A Taste of Honey (play) - Analysing the extract

Higher tier question

Look closely at the way Jo speaks and behaves in this extract. What does it reveal to the audience about her feelings at this point in the play?

Foundation tier question

What do you think of Jo’s behaviour and the way she speaks in this extract? Remember you must give reasons for what you write and you must also support your answer with words and phrases from the text.

Your key priority should be to analyse and comment on the language Shelagh Delaney has used in this extract only.

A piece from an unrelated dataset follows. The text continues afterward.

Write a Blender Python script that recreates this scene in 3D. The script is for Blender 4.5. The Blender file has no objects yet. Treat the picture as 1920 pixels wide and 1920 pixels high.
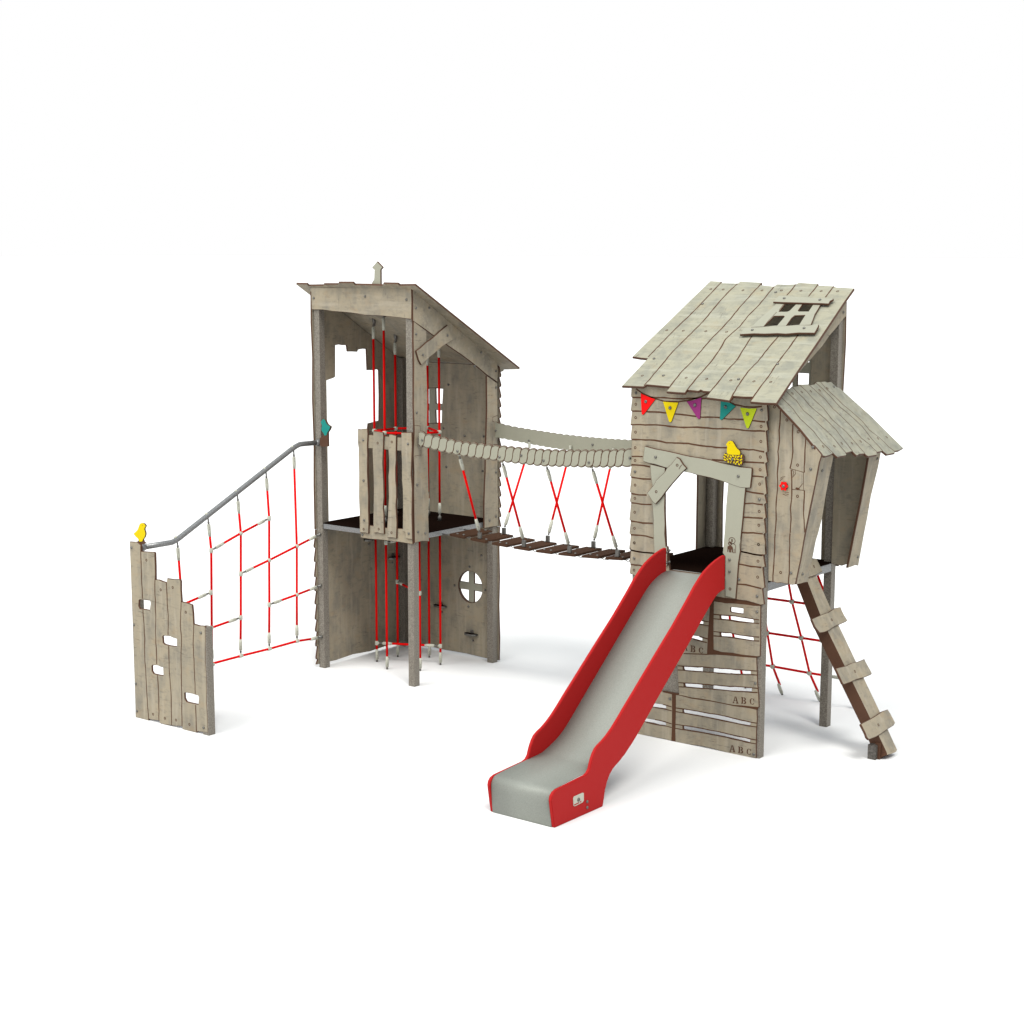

Look once again at the extract below and pay particular attention to the highlighted points. Think about how they help the audience have a better understanding of the way Jo feels and why she behaves as she does in this extract from the play.

The extract

Jo
God! (1) It’s hot.
Geof
I know it’s hot.
Jo
I’m so (2) restless.
Geof
Oh, stop prowling about.
Jo
This place (3) stinks. [Goes over to the door. Children are heard singing in the street.] That river, it’s the colour of lead. Look at that washing, it’s dirty, and look at those (4) filthy children.
Geof
It’s not their fault.
Jo
It’s their (5) parents’ fault. There’s a little boy over there and his hair, honestly, it’s walking away. And his ears. Oh! He’s a real mess! He never goes to school. He just sits on that front doorstep all day. I think he’s a bit (6) deficient.
[The children’s voices die away. A tugboat hoots.]
His mother ought not to be allowed.
Geof
Who?
Jo
His mother. Think of all the (7) harm she does, having children.
Geof
Sit down and read a book, Jo.
Jo
I can’t.
Geof
Be quiet then. You’re getting on my nerves. [Suddenly she yells and whirls across the room.]
Jo
(8) Whee! Come on rain. Come on storm. It kicked me, Geof. It kicked me!
Geof
What?
Jo
(9) It kicked me. [Geof runs to her and puts his head on her belly.]
Geof
Will it do it again?
Jo
It shows it’s alive anyway. Come on, baby, let’s see what big sister’s making for us.
Geof
Put it down.
Jo
What a pretty little dress.
Geof
It’s got to wear something. You can’t just wrap it up in a bundle of newspaper.
Jo
And dump it on a doorstep. How did Geoffrey find out the measurements?
Geof
Babies are born to the same size more or less.
Jo
Oh, no, they’re not. Some are thin scrappy things and others are huge and covered in rolls of fat.
Geof
Shut up, Jo, it sounds revolting.
Jo
They are (10) revolting. I hate babies.
  • When Jo says she is (1) hot the audience can see that she is not in a very good mood and that at this moment in time, nothing will make her happy. Her pregnancy is making her uncomfortable and she often takes this out on Geof, who tries to calm Jo as he only wants what is best for her.
  • The word (2) restless suggests once again that Jo is uncomfortable and unable to settle down and sit still. Even Geof, who is usually so calm, begins to get annoyed and tells Jo to stop prowling about. Jo’s restless state is more than likely a result of her uncertainty about her future and her ambiguous feelings towards being a mother.
  • The word (3) stinks once again highlights Jo’s dissatisfaction with her life. This time her anger is aimed at the flat and the industrial area in which it is situated. The audience is reminded of the smell that will linger in the area and how this underlines the poverty that is suffered by many of the working class people who live nearby.
  • Jo focuses in particular on the (4) filthy children who play outside. She is consumed with thoughts of childhood, no doubt because she will soon be bringing her own child into the world. Jo does not want her child to suffer and she is also aware of the difficult childhood she herself had.
  • The phrase (5) Parents’ fault is Jo’s way of reinforcing the idea that the children are not to blame for their dirty appearance. As Jo points out, it is the fault of their parents. Jo is remembering her own poor childhood and how Helen, who is a selfish mother, often n eglected her.
  • When commenting on the child who may be a bit (6) deficient Jo is worrying about her own baby. After discovering her own father was mentally unstable, Jo worries that her baby will be born the same way.
  • Once again, when Jo uses the word (7) harm she is referring to mothers who have children without taking the time and effort to look after them properly. No doubt Jo is thinking of her own mother Helen when she says this.
  • The word (8) whee shows how quickly Jo’s mood can change. Previously in this scene she has seemed very gloomy but when she feels her baby kicking, she grows excited and dances around the room.
  • When Jo shouts out, (9) It kicked me her excitement towards the baby is emphasised further, suggesting to the audience that Jo has now come to terms with her pregnancy and that she is happy about it.
  • However, the phrase, (10) ... revolting. I hate babies seems once again to suggest otherwise. Jo’s mood has quickly changed. She is now no longer excited about having a baby. Instead, she is claiming to hate babies and insisting that she finds them revolting. This will puzzle the audience as she had previously seemed so happy to feel the baby kick her.